This fall, three faculty members in the School of Human Ecology return to campus with added distinction, all promoted to full professor:
- Dr. Janean Dilworth-Bart, Department Chair of the Human Development and Family Studies department and Phyllis Northway Faculty Fellow;
- Professor Mary Hark, in the Design Studies department; and
- Dr. J. Michael Collins, Fetzer Family Chair in Consumer and Personal Finance.
The trio have made important contributions to their respective fields and demonstrated a level of rigor and commitment well deserving of their recognition.
Dr. Janean Dilworth-Bart
Dr. Dilworth-Bart has served as chair of the department of Human Development and Family Studies (HDFS) since 2015, and she leads the School of Human Ecology’s (SoHE) Prenatal-to-Five Initative, launched in June 2017. She advises a substantial cohort of both graduate and undergraduate students and teaches two foundational graduate courses, one of which she developed just last fall. In addition, she has given several presentations to lawmakers and community groups in Wisconsin, and she serves on the boards of directors of the Wisconsin Early Childhood Association and The Playing Field.
Dilworth-Bart’s own research centers on the children’s early developmental contexts and their impact on children’s advancement as successful members of society. More specifically, she examines how parents and co-parents engage with their children, particularly in the Black community, and how environmental pollutants (like lead poisoning) and social risks affect young people’s school readiness and achievement, as well as court involvement. She has won numerous awards for her scholarship, including the Wade and Bev Fetzer Fund for Excellence (2017), a fellowship in the Big Ten Academic Alliance–Academic Leadership Program (2017-18), and the Faculty Diversity Award from the UW System Institute on Race and Ethnicity (2009).
Professor Mary Hark
Mary Hark is a professor of Design Studies at SoHE, with a research agenda driven by her expertise in the fine craft of hand-papermaking and her art training in fiber and material studies. In her studio practice she develops and produces editions of unique high-quality handmade papers from flax, linen, and bio-waste, and uses these papers to produce limited-edition artists’ books and painterly wall works. These have been collected by major museums and special collection libraries internationally, including the Metropolitan Museum of Art, the Smithsonian Museum of African Art, and the Ginsburg Collection (Johannesburg, South Africa).
Professor Hark serves as co-director of the Krataa Foundation, a platform for disseminating the field research she conducted in the Ashanti Region of Ghana developing a high-quality handmade paper using an invasive plant (www.ghanapaperproject.com). Hark has served as program coordinator for Textiles and Fashion Design and is a faculty affiliate of the African Cultural Studies and Art Departments, where she teaches Papermaking.

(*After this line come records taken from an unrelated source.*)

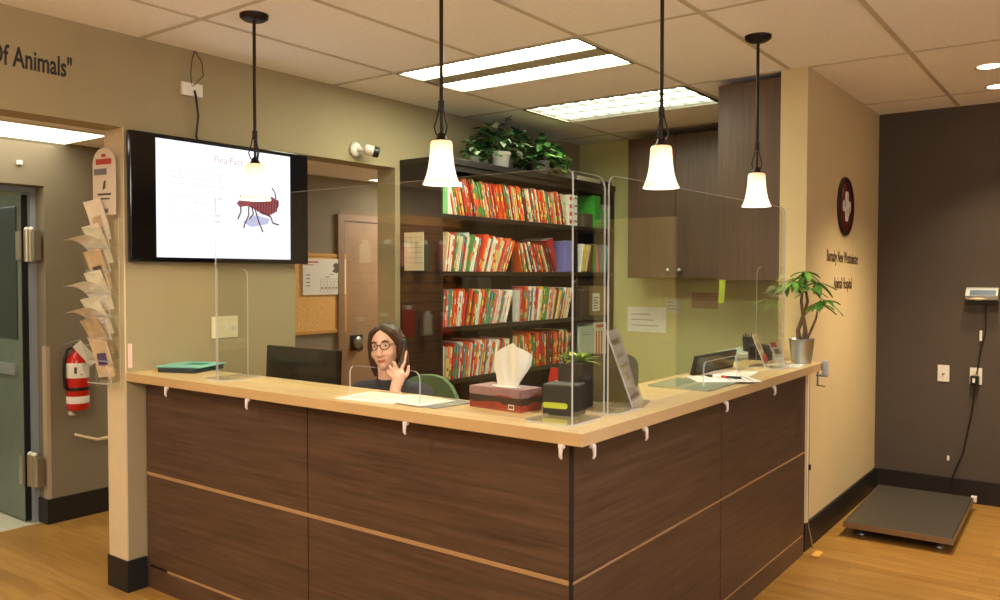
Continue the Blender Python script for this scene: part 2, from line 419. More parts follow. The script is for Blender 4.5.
m = M(); m.box(wx(-3.872), -0.02, 0.02, 0.10, 0, 1.046); m.box(-0.1, -0.02, 0.1, wy(4.722), 0, 1.046); m.obj('carcass', BLKM, ct)
# staff-side desk
m = M(); m.bbox(wx(-3.87), wx(-1.48), 0.102, 0.72, 0.71, 0.745, 0.004); m.bbox(wx(-2.06), wx(-1.48), 0.72, wy(4.72), 0.71, 0.745, 0.004); m.bbox(wx(-2.06), wx(-1.545), wy(4.72), wy(5.4), 0.71, 0.745, 0.004); m.obj('desk_top', TOPM, ct)
for x in (-3.84, -2.05):
    m = M(); m.box(wx(x), wx(x+0.02), 0.102, 0.70, 0, 0.71); m.obj('desk_gable', LAM, ct)
m = M(); m.box(wx(-2.04), wx(-1.55), wy(5.36), wy(5.38), 0, 0.71); m.obj('desk_gable', LAM, ct)
# worktop: one L-shaped slab that wraps the end of the wall
TZ = 1.088
poly = [(-3.884, 2.148), (-1.286, 2.148), (-1.286, 4.735), (-1.69, 4.735), (-1.69, 2.47), (-3.884, 2.47)]
m = M(); m.prism(poly, TZ-0.04, TZ, None, 0, 1)
tag(m.obj('countertop', [TOPM, TOPE]), 'maple laminate countertop capping the L-shaped reception counter', 'countertop')

# white clips hanging under the counter edge
cm = M()
cm.bbox(-0.010, 0.010, -0.003, 0.010, -0.012, 0.0, 0.002); cm.tube([(0, 0, -0.006), (0, -0.002, -0.022), (0, -0.003, -0.036), (0, 0.002, -0.044)], [0.008, 0.0065, 0.0055, 0.004], 8)
CLIP = pm('milky_plastic', (226, 214, 200), 0.35)
clip_mesh = cm.mesh('hook', [CLIP])
spots = [((-3.532, 2.148), 0, 'nearest the brochure rack'), ((-2.924, 2.148), 0, 'below the black monitor'), ((-2.016, 2.148), 0, 'below the receptionist'),
         ((-1.36, 2.148), 0, 'just left of the counter corner'), ((-1.286, 2.21), PI/2, 'just right of the counter corner'), ((-1.286, 2.566), PI/2, 'below the leaning acrylic sign holder'),
         ((-1.286, 3.303), PI/2, 'above the right-leg panel seam'), ((-1.286, 3.905), PI/2, 'nearest the potted tree')]
for (x, y), a, w in spots:
    o = bpy.data.objects.new('hook', clip_mesh); C.objects.link(o)
    o.location = (x + (0.012 if a else 0), y - (0 if a else 0.012), TZ-0.03) if False else (x + (0.004 if a else 0), y - (0 if a else 0.004), TZ-0.04); o.rotation_euler = (0, 0, a)
    tag(o, 'small white plastic hook under the counter edge, ' + w, 'hook', 'hooks under the counter edge')

# ------------------------------------------------------------------ acrylic sneeze guards
def sheet(m, poly, mx, t=0.007): m.prism(poly, -t/2, t/2, mx, 0, 1)
GT = 1.917
ga = thing('sneeze_guard', 'tall clear acrylic guard along the long front of the counter, with pass slot', 'sneeze guard', (-2.3, 2.27, TZ))
def rel(p, o): return [(a-o[0], b-o[1]) for a, b in p]
notch = list(reversed(rrect(-2.432, -2.058, TZ-0.02, 1.212, 0.03, 5, 'cd')))
k = [(a, max(b, TZ+0.001)) for a, b in notch]
outline = [(-3.32, TZ+0.001)] + [k[i] for i in range(len(k))] if False else None
out = [(-3.32, TZ+.001)]
nn = rrect(-2.432, -2.058, TZ+0.001, 1.212, 0.03, 5, 'cd')      # a,b,c...,d...
ul = [p for p in nn[2:]]                                        # upper right arc then upper left arc
out += [(-2.432, TZ+.001)] + list(reversed(ul)) + [(-2.058, TZ+.001), (-1.397, TZ+.001)]
out += [(-1.397+0.0, GT-0.04), (-1.402, GT-0.018), (-1.416, GT-0.004), (-1.437, GT), (-3.32, GT-0.0)]
m = M(); sheet(m, rel(out, (-2.3, TZ)), on_y(0)); m.obj('panel', [ACR, EDGE], ga)
m = M(); sheet(m, rel(rrect(2.275, 2.44, TZ+.001, 1.60, 0.035, 5, 'c'), (2.27, TZ)), on_x(-3.316+2.3)); m.obj('fin', [ACR, EDGE], ga)
m = M(); sheet(m, rel(rrect(2.275, 2.484, TZ+.001, 1.905, 0.05, 6, 'c'), (2.27, TZ)), on_x(-1.401+2.3)); m.obj('return_panel', [ACR, EDGE], ga)
m = M(); m.prism(rrect(-0.16+0.9, 0.93, -0.055, 0.16, 0.03, 5), 0.0005, 0.007, None, 0, 1); m.obj('foot', [ACR, EDGE], ga)
m = M(); m.prism(rrect(-1.06, -0.90, -0.05, 0.17, 0.03, 5), 0.0005, 0.007, None, 0, 1); m.obj('foot', [ACR, EDGE], ga)
gc = thing('sneeze_guard', 'tall clear acrylic guard along the short right leg of the counter', 'sneeze guard', (-1.4, 3.4, TZ))
nn = rrect(3.34, 3.72, TZ+.001, 1.2, 0.03, 5, 'cd')
out = [(2.508, TZ+.001), (3.34, TZ+.001)] + list(reversed(nn[2:])) + [(3.72, TZ+.001), (4.40, TZ+.001)]
out += [(4.40, 1.88), (4.392, 1.905), (4.372, 1.921), (4.345, 1.926), (2.55, 1.915), (2.527, 1.909), (2.513, 1.895), (2.508, 1.872)]
m = M(); sheet(m, rel(out, (3.4, TZ)), on_x(0)); m.obj('panel', [ACR, EDGE], gc)
m = M(); sheet(m, rel(rrect(-1.545, -1.404, TZ+.001, 1.555, 0.02, 5, 'd'), (-1.4, TZ)), on_y(2.512-3.4)); m.obj('fin', [ACR, EDGE], gc)
m = M(); sheet(m, rel(rrect(-1.545, -1.404, TZ+.001, 1.62, 0.035, 5, 'd'), (-1.4, TZ)), on_y(4.396-3.4)); m.obj('fin', [ACR, EDGE], gc)
m = M(); m.prism(rrect(-0.14, 0.04, -0.9, -0.70, 0.03, 5), 0.0005, 0.007, None, 0, 1); m.obj('foot', [ACR, EDGE], gc)
m = M(); m.prism(rrect(-0.14, 0.04, 0.83, 1.0, 0.03, 5), 0.0005, 0.007, None, 0, 1); m.obj('foot', [ACR, EDGE], gc)

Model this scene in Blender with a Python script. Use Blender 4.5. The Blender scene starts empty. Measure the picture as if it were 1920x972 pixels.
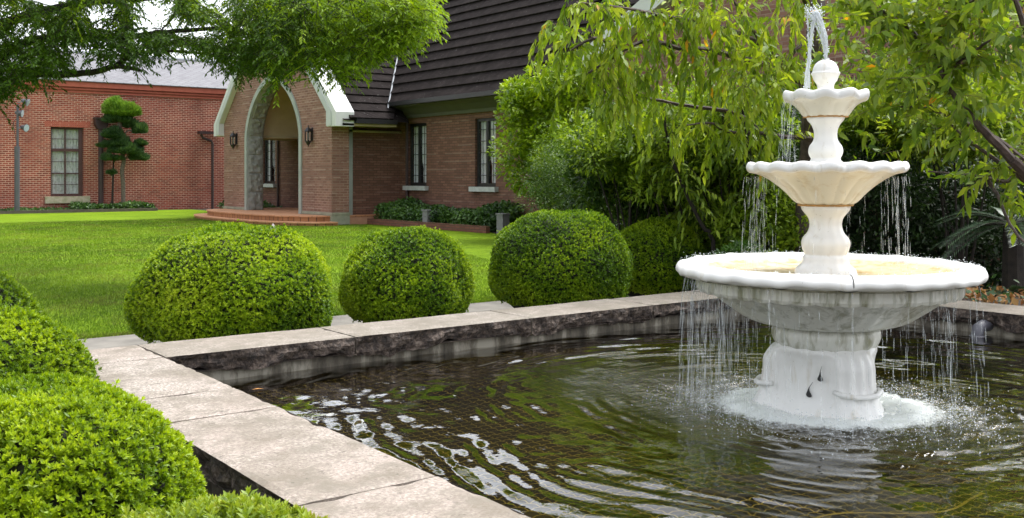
import bpy, bmesh, math, random
import numpy as np
from mathutils import Vector, noise as mnoise

RS = np.random.RandomState
random.seed(7)
SC = bpy.context.scene
COL = SC.collection
H, FPX, HOR = 1.4, 1900.0, 331.0
SA, CA = math.sin(math.radians(37)), math.cos(math.radians(37))

# ---------------------------------------------------------------- survey helpers (photo pixel -> place in the garden)
def at_t(px, py, t):
    r = (px - 960) / FPX
    return Vector((t * (SA + CA * r), t * (CA - SA * r), H - (py - HOR) * t / FPX))
def on_x(px, py, X):
    r = (px - 960) / FPX
    return at_t(px, py, X / (SA + CA * r))
def on_y(px, py, Y):
    r = (px - 960) / FPX
    return at_t(px, py, Y / (CA - SA * r))

# ---------------------------------------------------------------- materials
def nn(nt, t, **k):
    n = nt.nodes.new(t)
    for a, b in k.items():
        if a.startswith('i_'):
            n.inputs[a[2:].replace('_', ' ')].default_value = b
        else:
            setattr(n, a, b)
    return n
def ramp(nt, fac, stops, interp='LINEAR'):
    r = nn(nt, 'ShaderNodeValToRGB')
    r.color_ramp.interpolation = interp
    e = r.color_ramp.elements
    while len(e) < len(stops): e.new(0.5)
    for el, (p, c) in zip(e, stops):
        el.position = p
        el.color = (c[0], c[1], c[2], 1) if len(c) == 3 else c
    nt.links.new(fac, r.inputs[0])
    return r.outputs[0]
def newmat(name):
    m = bpy.data.materials.new(name); m.use_nodes = True
    nt = m.node_tree
    return m, nt, nt.nodes['Principled BSDF'], nt.nodes['Material Output']
def mixc(nt, f, a, b, mode='MIX'):
    n = nn(nt, 'ShaderNodeMix', data_type='RGBA', blend_type=mode)
    if isinstance(f, (int, float)): n.inputs[0].default_value = f
    else: nt.links.new(f, n.inputs[0])
    for k, v in ((6, a), (7, b)):
        if isinstance(v, tuple): n.inputs[k].default_value = (*v[:3], 1)
        else: nt.links.new(v, n.inputs[k])
    return n.outputs[2]
def math_(nt, op, a, b=None, clamp=False):
    n = nn(nt, 'ShaderNodeMath', operation=op, use_clamp=clamp)
    for k, v in ((0, a), (1, b)):
        if v is None: continue
        if isinstance(v, (int, float)): n.inputs[k].default_value = v
        else: nt.links.new(v, n.inputs[k])
    return n.outputs[0]
def noise_(nt, vec, scale, detail=4, rough=.55, dist=0.0):
    n = nn(nt, 'ShaderNodeTexNoise'); n.inputs['Scale'].default_value = scale
    n.inputs['Detail'].default_value = detail; n.inputs['Roughness'].default_value = rough
    n.inputs['Distortion'].default_value = dist
    if vec is not None: nt.links.new(vec, n.inputs['Vector'])
    return n.outputs['Fac']
def pos_(nt):
    return nn(nt, 'ShaderNodeNewGeometry').outputs['Position']
def scaled(nt, vec, s):
    n = nn(nt, 'ShaderNodeMapping'); n.inputs['Scale'].default_value = s
    nt.links.new(vec, n.inputs['Vector']); return n.outputs[0]
def bump(nt, bs, h, strength=.3, dist=.01):
    b = nn(nt, 'ShaderNodeBump'); b.inputs['Strength'].default_value = strength; b.inputs['Distance'].default_value = dist
    nt.links.new(h, b.inputs['Height']); nt.links.new(b.outputs[0], bs.inputs['Normal'])

def mat_plain(name, c1, c2=None, scale=6, rough=.6, bmp=.15, bdist=.004, metallic=0, spec=.5, detail=5):
    m, nt, bs, out = newmat(name)
    p = pos_(nt)
    f = noise_(nt, p, scale, detail)
    col = ramp(nt, f, [(.3, c1), (.7, c2 or tuple(x * .75 for x in c1))])
    nt.links.new(col, bs.inputs['Base Color'])
    bs.inputs['Roughness'].default_value = rough; bs.inputs['Metallic'].default_value = metallic
    bs.inputs['Specular IOR Level'].default_value = spec
    if bmp: bump(nt, bs, noise_(nt, p, scale * 6, 4), bmp, bdist)
    return m

def mat_brick(name, cols, mortar, bw, bh, ms, sandy=.0, pale=0.0):
    """cols: list of brick colours; texture laid on each wall in metres"""
    m, nt, bs, out = newmat(name)
    g = nn(nt, 'ShaderNodeNewGeometry')
    sp = nn(nt, 'ShaderNodeSeparateXYZ'); nt.links.new(g.outputs['Position'], sp.inputs[0])
    sn = nn(nt, 'ShaderNodeSeparateXYZ'); nt.links.new(g.outputs['True Normal'], sn.inputs[0])
    isx = math_(nt, 'GREATER_THAN', math_(nt, 'ABSOLUTE', sn.outputs[0]), .5)
    mu = nn(nt, 'ShaderNodeMix', data_type='FLOAT'); nt.links.new(isx, mu.inputs[0])
    nt.links.new(sp.outputs[0], mu.inputs[2]); nt.links.new(sp.outputs[1], mu.inputs[3])
    cb = nn(nt, 'ShaderNodeCombineXYZ'); nt.links.new(mu.outputs[0], cb.inputs[0]); nt.links.new(sp.outputs[2], cb.inputs[1])
    bt = nn(nt, 'ShaderNodeTexBrick'); nt.links.new(cb.outputs[0], bt.inputs['Vector'])
    bt.inputs['Scale'].default_value = 1; bt.inputs['Brick Width'].default_value = bw; bt.inputs['Row Height'].default_value = bh
    bt.inputs['Mortar Size'].default_value = ms; bt.inputs['Mortar Smooth'].default_value = .3
    bt.inputs['Color1'].default_value = (0, 0, 0, 1); bt.inputs['Color2'].default_value = (1, 1, 1, 1)
    bt.inputs['Mortar'].default_value = (.5, .5, .5, 1); bt.inputs['Bias'].default_value = 0
    # brick tint by brick + noise
    f = math_(nt, 'ADD', math_(nt, 'MULTIPLY', bt.outputs['Color'], .55), math_(nt, 'MULTIPLY', noise_(nt, g.outputs['Position'], 1.3, 5), .45))
    n = len(cols)
    col = ramp(nt, f, [(.12 + .76 * k / (n - 1), c) for k, c in enumerate(cols)])
    grime = noise_(nt, scaled(nt, g.outputs['Position'], (.8, .8, .35)), 1.1, 6, .6)
    mcol = ramp(nt, noise_(nt, g.outputs['Position'], .9, 5), [(.35, tuple(x * .55 for x in mortar)), (.62, mortar)])
    c = mixc(nt, bt.outputs['Fac'], col, mcol)
    c = mixc(nt, ramp(nt, grime, [(.45, (0, 0, 0)), (.75, (.35, .35, .35))]), c, tuple(x * .55 for x in cols[0]))
    if pale:   # efflorescence: some bed joints whiter in irregular patches
        z = math_(nt, 'FRACT', math_(nt, 'DIVIDE', sp.outputs[2], bh * 3))
        line = math_(nt, 'LESS_THAN', z, .16)
        pt = math_(nt, 'GREATER_THAN', noise_(nt, scaled(nt, g.outputs['Position'], (1.1, 1.1, 4)), 1.3, 4), .52)
        c = mixc(nt, math_(nt, 'MULTIPLY', math_(nt, 'MULTIPLY', line, pt), pale), c, (.62, .52, .44))
    nt.links.new(c, bs.inputs['Base Color']); bs.inputs['Roughness'].default_value = .85
    h = math_(nt, 'SUBTRACT', math_(nt, 'MULTIPLY', noise_(nt, g.outputs['Position'], 60, 3), .4), bt.outputs['Fac'])
    bump(nt, bs, h, .6, .008)
    return m

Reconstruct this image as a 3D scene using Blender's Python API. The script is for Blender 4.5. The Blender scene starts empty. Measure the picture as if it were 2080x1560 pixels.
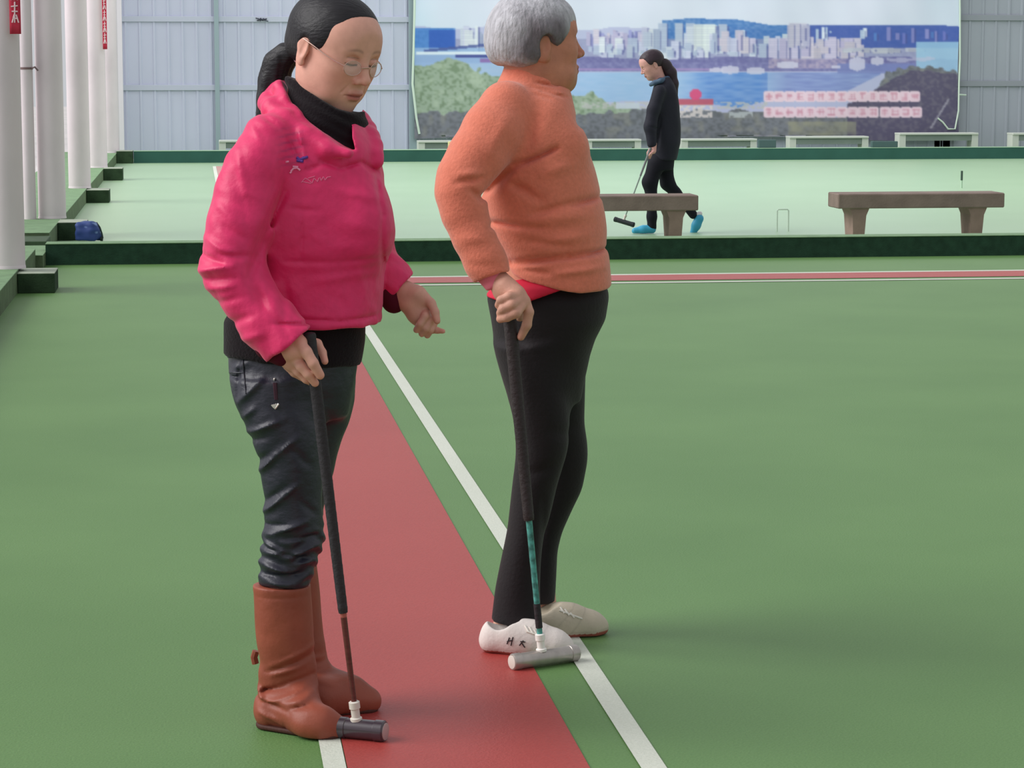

Professor Hark is regularly invited to facilitate workshops, give lectures, and curate exhibitions nationally and internationally. Most recently she was one of just 26 international textile artists featured in the book True Colors: World Masters of Natural Dyes and Pigments, by Keith Recker (Thrums Books, 2019). At SoHE Professor Hark teaches Experimental Textile Design, Building a Sustainable Creative Practice, The Design Studies Graduate Seminar, and Introduction to Textile Design. On campus her work has been recognized with a Baldwin Creative Arts Award and a Vilas Award. She is a member of the UW–Madison Teaching Academy.
Dr. J. Michael Collins
Dr. Collins is faculty director of the Center for Financial Security, which conducts research and provides services to help individuals and families improve their financial outcomes, and which also works with professionals and policymakers to advance systemic solutions to promote family financial well-being. He is also a faculty affiliate of the UW–Division of Extension, the Institute for Research on Poverty, the Center for Demography and Ecology, and the La Follette School of Public Affairs.
Since 2015, he has been SoHE’s Fetzer Family Chair in Consumer and Personal Finance. His research centers on consumer financial decision-making, including the role of public policy in influencing credit, savings, and investment choices, especially for low-income families, racial and ethnic minorities, and people with disabilities. His work is informed by past roles in nonprofit and government.
Collins has won numerous research grants while at SoHE, including a five-year award from the U.S. Social Security Administration to house a Retirement and Disability Research Center, one of just four in the nation. He has also been honored with two of UW–Madison’s most competitive awards, the H.I. Romnes Faculty Fellowship and Vilas Associates Award, as well as the Ketchum Prize from the FINRA Foundation, Best Paper Nomination in the Journal of Consumer Affairs, and RWJ Health and Society Best Paper Award. He serves on the Boards of Directors of UW Credit Union, Jump$tart, and the Wisconsin Tax Sheltered Annuity Program, and he is a member of the Wisconsin Governor’s Council on Financial Literacy.